The row developed after the General Court of the European Union annulled on Wednesday the European Commission’s ruling that the Republic gave illegal State aid to the iPhone maker and that Apple consequently owed the Revenue Commissioners €13 billion in back taxes.

Speaking in the Dáil on Wednesday, Solidarity TD Mick Barry highlighted the case of Debenhams workers who were made redundant when the Irish arm of the department store firm went into liquidation and were left without redundancy payments.

Mr Barry said that during their ongoing protests to prevent liquidators removing stock from the Irish stores, the former Debenhams workers had been chanting that “Apple got sorted out, we got sold out”.

He told the Taoiseach that the workers were looking for a much smaller sum of €13 million to provide the 1,000 workers affected with two weeks’ redundancy per year of service and statutory redundancy payments.

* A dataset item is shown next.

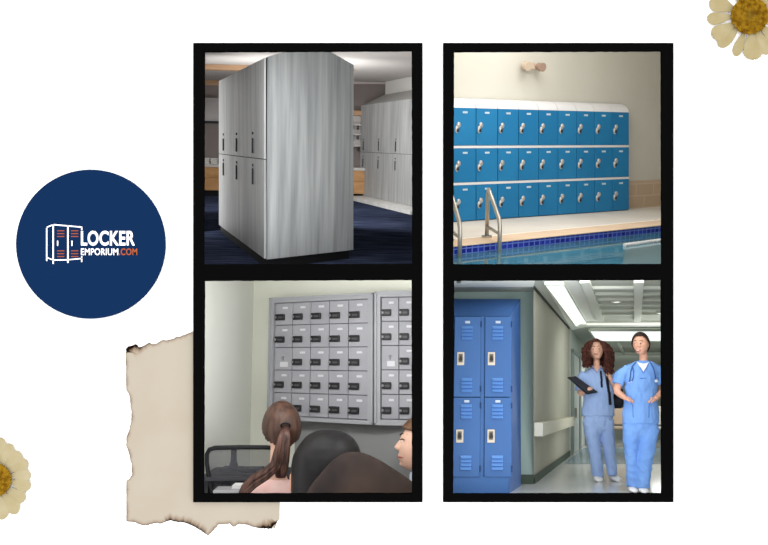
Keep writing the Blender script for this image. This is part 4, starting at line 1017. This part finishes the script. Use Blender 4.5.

He said to Mr Martin that “your Government takes no action on their behalf”.

‘Essential point’

Mr Martin insisted, however, that “Apple didn’t get sorted out and Apple is about workers too”. He said the global tech giant is in Ireland since 1980 and employs 6,000 workers here and that was important.

The Taoiseach told Mr Barry that the essential point the court decided on Wednesday is that “there was no State aid to Apple”.

He criticised the Cork North-Central TD for consistently “undermining the role of multinational companies in Ireland and I think I just want to put on the record that it’s an important role”.

Mr Martin said that “it underpins the work of many small and medium-sized companies who create thousands of jobs. And there are hundreds of thousands of jobs in companies like Apple.”

The case was important for the State’s approach to industrial policy and to protect its reputation that it operated within the law, he said.

The Taoiseach reiterated that what Debenhams had done to its employees was wrong and unacceptable and he agreed that the law needed to change.

He said Debenhams workers would be helped with training supports and to find alternative employment, and he said they would receive statutory redundancy payments. Mr Martin acknowledged that that was not in itself satisfaction for the workers because they were being denied justice by the company.

He said the company had been disreputable and wrong in its treatment of its employees and that the workers had not been treated “with the dignity and respect and supports that they deserve”.